はじまりは観察から。間づくりと子育てに共通するオリジナリティの見つけ方
小竹:お仕事の中には同じ自治体や企業様の案件もありますが、担当者さんによって全く違っていて、1つとして同じものはありません。保育で言えば、同じ2歳女児でもこの子とこの子は違うし、今日は1年前とは違う。その違いに敏感であることが、サポートをしていくのに重要だと思います。
小笠原:隣の家に行くだけで、文化の違いはありますよね。そこが面白いところです。
塚本:お2人が、そういった見方を出来るようになったきっかけはありますか?
小竹:保育園の子どもたちが一人ひとりあまりにも違い、同じ子が1人としていなかったからです。「本来人ってそうなのか」って思うんです。それは大人でも、自治体や企業様でも同じことで、業界などで括らずに全てを見渡して、今どういうスタートラインにいるのかを見極めてから始めたいんですね。
塚本:僕達も間づくりや、間を考える上でとにかく観察を大事にしています。先ほどお話にも出た、球体のようにあらゆる角度から物事を見るために、具体的に行っている方法はありますか?
小竹:質問の角度を変える、少し時間をおいて何度か質問する、今ではなくこれまでのことをお聞きするなどです。型にはまっていない言葉が欲しいので、直接話す機会もすごく大事にしています。知りたい気持ちを少しでも持ち続けることも大切ですね。日々探求です。
違いを知り、認め合う関係性はどう生まれる?
田中:お2人の著書の中の「でこぼこを知る」という部分に、知ることも、認めてあげることも、そういった世の中作ることも大切だと書かれていましたよね。僕は相手が自分に持ってないものを持っていたりすると、知らず知らずのうちに相手を敬遠してしまったりするのですが。
小笠原:研修にも、そういった方向けのワークがあります!保育現場でも社員同士でも、なかなか強みは言えても、弱みは恥ずかしくて隠してしまいがちです。不思議ですが、それを自分から公表すると、周囲の人も受容できたりするんです。見える化をすることで大人もスムーズに助け合えるんですね。
小竹:強みばかりを見せられると、こっちも弱みを出しづらくなってしまったり、得意分野で勝負しなければいけないような気になりますよね。実は弱みこそ生かしようなので、どの地点から始まるかは結構大事ですね。
塚本:弱みのない人はいなし、完璧じゃないから愛おしいんですよね。同時にそれを躊躇なく出せる人は、自分に対しての自信や信頼があるようにも思えます。それはどうしたら身につけられると思いますか?
小竹:その場を許容度の高い場であると思ってもらえるかはすごく大事なことだと思っています。そのためにも多様性が垣間見える場作りの工夫はしますね。色々な言い方や仕掛けで、自由度を上げていきます。

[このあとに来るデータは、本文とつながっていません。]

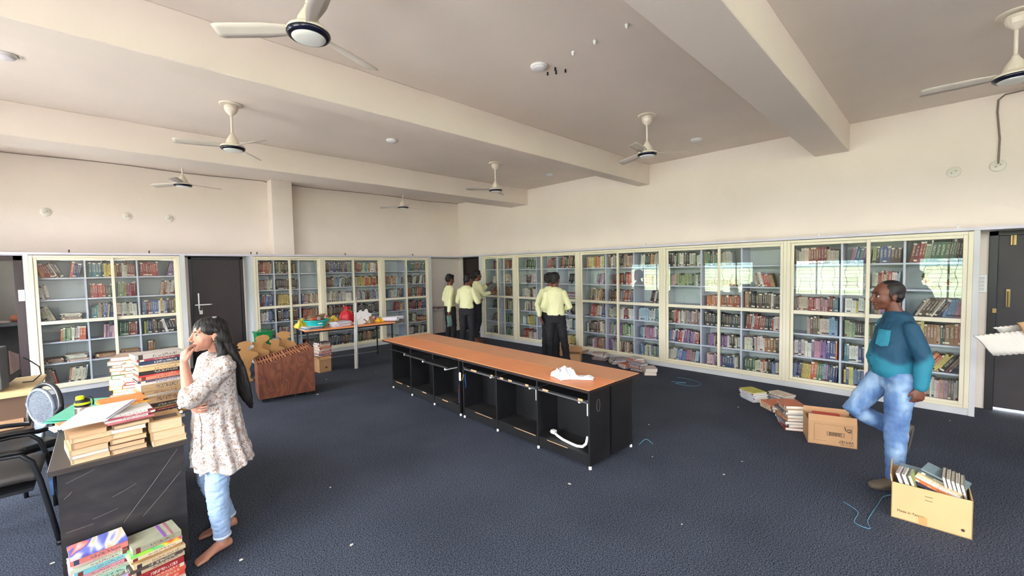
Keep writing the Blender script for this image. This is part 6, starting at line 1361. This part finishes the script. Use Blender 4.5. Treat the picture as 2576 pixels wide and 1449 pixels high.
# ---- a standing figure from joints; lengths in metres for a 1.65 m figure, scaled by k
def figure(lab, O, heading, k, pose, skin, shirt, trouser, hairstyle, shirt_loft, shoes=None, sleeve='long', vox=.0055, headk=1.0, collar=True, belt=None):
    O = Vector((O[0], O[1], 0)); f = Vector((heading[0], heading[1], 0)).normalized(); l = UP.cross(f).normalized()
    root = thing('person', O, lab, 'person'); W = lambda p: O+(l*p[0]+f*p[1]+UP*p[2])*k
    b = PB(); P = {q: W(v) for q, v in pose.items() if isinstance(v, tuple) and len(v) == 3}
    sh = pose.get('lean', 0.0)
    b.loft([(W((0, 0, .86)), l*.10*k, f*.07*k), (W((0, sh*.2, 1.0)), l*.11*k, f*.075*k), (W((0, sh*.6, 1.2)), l*.125*k, f*.075*k), (W((0, sh, 1.34)), l*.12*k, f*.055*k), (W((0, sh, 1.38)), l*.07*k, f*.045*k)], 20)
    nb = W((0, sh-.005, 1.36)); hc = P['head']; b.limb([nb, nb.lerp(hc, .55), hc-UP*.03*k], [.056*k, .050*k, .050*k])
    for q, S, E_, Wr in (('l', 'ls', 'le', 'lw'), ('r', 'rs', 're', 'rw')):
        b.limb([P[S], P[E_]], [.045*k, .037*k]); b.limb([P[E_], P[E_].lerp(P[Wr], .3), P[Wr]], [.037*k, .037*k, .024*k])
        hd_, pl_, cu, th, sd2 = pose[q+'hand']; hd_ = l*hd_[0]+f*hd_[1]+UP*hd_[2]; pl_ = l*pl_[0]+f*pl_[1]+UP*pl_[2]; hand(b, P[Wr], hd_, pl_, k, cu, th, sd2)
    for q in 'lr':
        tw = pose.get('leg', (.088, .066, .058, .054)); b.limb([P[q+'h'], P[q+'k'], P[q+'k'].lerp(P[q+'a'], .35), P[q+'a']], [tw[0]*.8*k, tw[1]*.78*k, tw[2]*.78*k, min(.034, tw[3]*.8)*k])
        ft = pose[q+'f']; fv = l*ft[0]+f*ft[1]+UP*ft[2]; foot(b, P[q+'a'], fv, k*(.9 if shoes else 1), n_toes=not shoes)
    fd = l*pose['face'][0]+f*pose['face'][1]+UP*pose['face'][2]; hu = UP+f*pose.get('nod', 0)*1.0+l*pose.get('tilt', 0)
    head(root, hc, fd, hu, k*headk, skin, hairk, hairstyle, body=b, lipc=(110, 62, 56))
    b.melt('body', skin, root, vox, 3)
    t = PB(); t.loft([(W(c), l*a*k, f*d*k) for c, a, d in shirt_loft], 28)
    for S, E_, Wr, key in (('ls', 'le', 'lw', 'lend'), ('rs', 're', 'rw', 'rend')):
        en = pose.get(key, .93); t.limb([P[S], P[S].lerp(P[E_], .5), P[E_]], [pose.get('shr', .056)*k, .056*k, .052*k], 16); t.limb([P[E_], P[E_].lerp(P[Wr], en*.6), P[E_].lerp(P[Wr], en)], [.053*k, .046*k, .038*k], 16)
    t.melt('shirt', shirt, root, .0075, 4, fold=.011*k, fscale=13, stretch=(1, 1, .8))
    if collar:
        c0 = nb+UP*.02*k; cl = MB(); ring = [c0+(l*math.cos(a)*.064+f*(math.sin(a)*.062+.004)-UP*.022*math.sin(a)*(1 if math.sin(a) > 0 else .2)+UP*.004)*k for a in np.linspace(-math.pi*1.42, math.pi*.42, 26)]
        n_ = len(ring); cl.sheet(n_-1, 3, lambda u, v: ring[min(n_-1, int(round(u*(n_-1))))]+(ring[min(n_-1, int(round(u*(n_-1))))]-c0).normalized()*(.022*v)*k-UP*.030*v*k+UP*.018*k, .003); part(cl, 'collar', shirt, root, smooth=True)
    j = PB(); pw = pose.get('hip', .92); j.loft([(W((0, -.005, .80)), l*.150*k*pw, f*.105*k), (W((0, -.005, .90)), l*.155*k*pw, f*.112*k), (W((0, 0, .985)), l*.138*k*pw, f*.102*k), (W((0, 0, 1.0)), l*.136*k*pw, f*.10*k)], 22)
    tw = pose.get('leg', (.088, .066, .058, .054))
    for q in 'lr': j.limb([P[q+'h']+UP*.0, P[q+'k'], P[q+'k'].lerp(P[q+'a'], .5), P[q+'a'].lerp(P[q+'k'], pose.get('hem', .06))], [r*k for r in tw], 18)
    j.melt('trousers', trouser, root, .0075, 4, fold=.009*k, fscale=15, stretch=(1, 1, 1.6))
    if shoes:
        for q in 'lr':
            s_ = PB(); ft = pose[q+'f']; fv = (l*ft[0]+f*ft[1]+UP*ft[2]).normalized(); sd2 = fv.cross(UP).normalized(); u = sd2.cross(fv); g = P[q+'a']-u*.068*k
            s_.loft([(g-fv*.075*k+u*.03*k, sd2*.026*k, u*.03*k), (g-fv*.055*k+u*.04*k, sd2*.038*k, u*.046*k), (g+fv*.0*k+u*.045*k, sd2*.042*k, u*.052*k), (g+fv*.06*k+u*.034*k, sd2*.044*k, u*.038*k), (g+fv*.13*k+u*.026*k, sd2*.050*k, u*.028*k), (g+fv*.175*k+u*.022*k, sd2*.038*k, u*.022*k), (g+fv*.19*k+u*.02*k, sd2*.02*k, u*.015*k)], 18)
            so = s_.melt('shoe', shoes, root, .006, 3); z = PB(); z.loft([(g+u*.001*k+fv*.055*k, fv*.13*k, sd2*.046*k), (g+u*.014*k+fv*.055*k, fv*.132*k, sd2*.047*k)], 26, 2.6); part(z, 'sole', mat('shoe_sole', (70, 62, 54), .8), root, smooth=False)
    return root, W, P, l, f
yshirt = mat('pale_yellow_shirt', (226, 226, 178), .8, var=.02, vscale=6, bump=.15, bscale=120); btr = mat('black_trousers', (27, 26, 30), .85, var=.15, vscale=8)
SL = [((0, 0, .93), .140, .108), ((0, -.0, .97), .148, .118), ((0, .0, 1.04), .140, .114), ((0, .0, 1.15), .146, .112), ((0, 0, 1.26), .156, .106), ((0, 0, 1.33), .150, .088), ((0, 0, 1.375), .105, .066), ((0, 0, 1.40), .060, .056)]
def lean_(sl, s): return [((c[0], c[1]+s*max(0, (c[2]-.95)/.4), c[2]), a, d) for c, a, d in sl]
def base_pose(**kw):
    p = dict(head=(0, .02, 1.525), ls=(.136, 0, 1.30), le=(.195, -.03, 1.07), lw=(.20, .03, .83), rs=(-.136, 0, 1.30), re=(-.195, -.03, 1.07), rw=(-.20, .03, .83),
             lhand=((0, .1, -1), (-1, 0, 0), (.3, .35, .4, .45), .4, -1), rhand=((0, .1, -1), (1, 0, 0), (.3, .35, .4, .45), .4, 1),
             lh=(.085, 0, .88), lk=(.10, .02, .49), la=(.11, -.02, .075), lf=(.2, 1, 0), rh=(-.085, 0, .88), rk=(-.10, .02, .49), ra=(-.11, -.02, .075), rf=(-.2, 1, 0), face=(0, 1, 0))
    p.update(kw); return p
# pair in front of the middle bookcase
r_, W, P, l, f = figure('student in pale yellow shirt seen from behind, front one of the pair facing the bookcase', (5.45, 4.55), (.80, .60), 1.005,
    base_pose(face=(-.35, 1, .03), re=(-.235, .02, 1.07), rw=(-.10, .17, .99), rhand=((.9, .4, .1), (0, -.5, -.8), (.3, .35, .4, .45), .4, -1), le=(.2, .05, 1.08), lw=(.05, .17, .98), lhand=((-.9, .3, .1), (0, -.5, -.8), (.3, .35, .4, .45), .4, 1), la=(.10, -.02, .075), ra=(-.20, -.03, .075), rk=(-.14, .03, .49), lf=(.1, 1, 0), rf=(-.4, 1, 0)),
    skin_d, yshirt, btr, 'short', SL)
part(MB().tube([P['head']+(l*math.cos(a)*.066+f*math.sin(a)*.06)*1.0-UP*(.135+.03*math.sin(a)) for a in np.linspace(math.pi*1.05, math.pi*1.95, 14)], .005, 6), 'lanyard', mat('navy_lanyard', (44, 52, 92), .7), r_, smooth=True)
figure('student in pale yellow shirt half hidden, rear one of the pair with arm hanging', (5.80, 4.96), (.85, .45), 1.0,
    base_pose(face=(-.7, .8, .1), ls=(.14, -.01, 1.315), le=(.225, -.06, 1.08), lw=(.16, -.12, .86), lhand=((-.35, -.2, -1), (-.8, .5, 0), (.2, .25, .3, .35), .4, -1)), skin_d, yshirt, btr, 'short', SL)
# three at the far end
r_, W, P, l, f = figure('leftmost student in pale yellow shirt, holding a green magazine down at his side', (5.46, 7.58), (.93, -.05), .99,
    base_pose(face=(.0, 1, -.35), nod=.25, le=(.2, -.02, 1.08), rs=(-.14, -.03, 1.315), re=(-.22, -.13, 1.07), rw=(-.20, -.16, .84), rhand=((0, .05, -1), (1, 0, 0), (.8, .9, 1.0, 1.0), .8, 1), lw=(.12, .16, .98)), skin_d, yshirt, btr, 'short', SL)
def shirted(): pass
g0 = P['rw']-UP*.10; b = MB().sheet(6, 8, lambda u, v: g0+f*((u-.5)*.12+.02*math.sin(v*3))+l*.012*math.sin(v*5)+UP*(.02-.24*v), .006)
solo(b, 'magazine', mat('green_grey_cover', (110, 140, 130), .4, var=.3, vscale=14), g0, 'green-grey rolled magazine held down by the leftmost student', 'magazine', smooth=True)
r_, W, P, l, f = figure('middle student of the three, back turned, reading a white paper in his hands', (5.36, 6.86), (.80, .45), 1.0,
    base_pose(lean=.02, head=(-.03, .07, 1.505), face=(-.5, 1, -.6), nod=.35, rs=(-.14, 0, 1.315), re=(-.225, .04, 1.06), rw=(-.20, .27, 1.04), rend=.72, rhand=((-.1, 1, .1), (.6, 0, .6), (.5, .6, .7, .8), .6, 1), le=(.22, .05, 1.07), lw=(.08, .26, 1.03), lhand=((-.3, 1, .1), (-.6, 0, .6), (.4, .5, .6, .7), .5, -1)),
    skin_d, yshirt, btr, 'short', SL)
g0 = P['rw']+f*.11+UP*.03; b = MB().obox(g0, (f*.9-l*.3).normalized(), (l*.9+f*.3).normalized(), UP, .09, .06, .004); solo(b, 'notebook', paperw, g0, 'white booklet in the hands of the middle student', 'book')
r_, W, P, l, f = figure('barefoot student at the far bookcase reaching both hands to the shelves', (6.30, 7.66), (.85, -.35), 1.035,
    base_pose(face=(.2, 1, -.05), le=(.21, .22, 1.18), lw=(.15, .32, 1.30), lend=.7, lhand=((0, .8, .6), (-.5, .3, -.6), (.35, .4, .5, .6), .4, -1), re=(-.235, .10, 1.10), rw=(-.25, .27, 1.16), rend=.75, rhand=((-.1, .9, .3), (.3, -.2, -.9), (.3, .35, .4, .5), .3, 1),
    leg=(.080, .055, .046, .040), hem=.16, la=(.09, .0, .075), ra=(-.07, -.08, .075), lf=(-.2, 1, 0), rf=(-.6, .8, 0)), skin_d, yshirt, btr, 'short', SL)
# walking man in teal
def teal():
    m, t, p = nodes('teal_shirt'); p.inputs['Roughness'].default_value = .75
    tc_ = t.nodes.new('ShaderNodeTexCoord'); n = t.nodes.new('ShaderNodeTexNoise'); n.inputs['Scale'].default_value = 5; t.links.new(tc_.outputs['Object'], n.inputs['Vector'])
    v = t.nodes.new('ShaderNodeVectorMath'); v.operation = 'DISTANCE'; v.inputs[1].default_value = (-.15, -.03, 1.19); t.links.new(tc_.outputs['Object'], v.inputs[0])
    a = t.nodes.new('ShaderNodeMath'); a.operation = 'MULTIPLY_ADD'; a.inputs[1].default_value = .10; t.links.new(n.outputs[0], a.inputs[0]); t.links.new(v.outputs['Value'], a.inputs[2])
    r = t.nodes.new('ShaderNodeValToRGB'); e = r.color_ramp.elements; e[0].position = .255; e[0].color = (*lin((14, 66, 92)), 1); e[1].position = .29; e[1].color = (*lin((30, 118, 140)), 1)
    t.links.new(a.outputs[0], r.inputs[0]); t.links.new(r.outputs[0], p.inputs['Base Color']); return m
ts = teal(); jean = ramp_mat('washed_denim', [(.3, (58, 86, 132)), (.5, (92, 124, 166)), (.68, (146, 172, 198))], 7, .85, bump=.15, stretch=(1, 1, .6), det=4)
ML = [((0, 0, .885), .152, .128), ((0, .012, .93), .158, .144), ((0, .024, 1.02), .156, .152), ((0, .015, 1.13), .156, .138), ((0, 0, 1.25), .160, .122), ((0, -.01, 1.33), .150, .095), ((0, -.01, 1.385), .12, .075), ((0, 0, 1.41), .064, .06)]
r_, W, P, l, f = figure('walking man in sweat-marked teal shirt and washed blue jeans, beside the pale carton', (4.36, .235), (-.48, .88), .965,
    base_pose(head=(0, .065, 1.525), face=(.05, 1, -.12), nod=.08, ls=(.148, -.02, 1.292), le=(.200, -.085, 1.06), lw=(.205, -.06, .84), lend=.94, rs=(-.148, 0, 1.292), re=(-.215, -.02, 1.07), rw=(-.21, -.0, .84), hip=1.0, lhand=((0, .12, -1), (-1, 0, 0), (.55, .65, .7, .75), .6, -1),
    lh=(.09, 0, .88), lk=(.10, .03, .48), la=(.10, .03, .078), lf=(.25, 1, 0), rh=(-.09, .02, .88), rk=(-.10, .23, .56), ra=(-.10, -.10, .40), rf=(-.05, .15, -1), leg=(.098, .074, .064, .058)),
    skin_m, ts, jean, 'receding', ML, shoes=mat('brown_canvas_shoe', (92, 82, 68), .8, var=.1, vscale=10), headk=1.03)
from mathutils.bvhtree import BVHTree
def snapper(root, nm):
    o = [c for c in root.children if c.name.split('.')[0] == nm][0]; bv = BVHTree.FromPolygons([v.co[:] for v in o.data.vertices], [p.vertices[:] for p in o.data.polygons])
    def snap(p, d, off=.003):
        """drop a point onto the garment, coming in along -d"""
        d = d.normalized(); h = bv.ray_cast(p+d*.4-root.location, -d); return (h[0]+root.location+d*off) if h[0] is not None else p
    return snap
sn = snapper(r_, 'shirt'); pd = (f*.85+l*.5).normalized(); px_ = UP.cross(pd).normalized()*1.0
pc = W((.085, .13, 1.205)); pk = MB().sheet(10, 12, lambda u, v: sn(pc+px_*(u-.5)*.095+UP*((.5-v)*.115-(.012*(1-abs(2*u-1)) if v > .95 else 0)), pd, .004), .003)
part(pk, 'chest_pocket', mat('teal_pocket', (40, 128, 152), .75), r_, smooth=False)
part(MB().tube([sn(W((.004, .15, 1.33-.045*i)), f, .001) for i in range(10)], .0018, 4), 'placket_seam', mat('dark_teal', (16, 74, 94), .8), r_)
for k in range(5): part(PB().ell(sn(W((.014, .15, 1.31-.088*k)), f, .002), l*.006, f*.004, UP*.006, 10, 6), 'button', bp, r_, smooth=True)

塚本:その場の自由度を上げるほど逆に、どうする?って、お互いに探り合いが始まることもあると思いますが、そこはどうしたら乗り越えられると思いますか?
小竹:その探り合いも、1つのプロセスですよね。それぞれあるみんなの意見を擦り合わせて「あ、そっか!」ってなった後、絶対みんないい表情になっているはずです。
小笠原:周りにあわせるのではなく、小さなことでも自分で選んでみる。伝えてみる。そしてそれが受け入れられた!という経験を積み重ねていくのが重要ですね。私達はよく、「今自分はどうしたい?」と問いかけます。それがわかればその人なりに安心感を積み重ねて、自己肯定感が上がっていくと思います。
塚本:強みや弱みも含め、一人ひとりが安心して自分のありのままを出せる関係性を作ることで、よい間が生まれそうですね。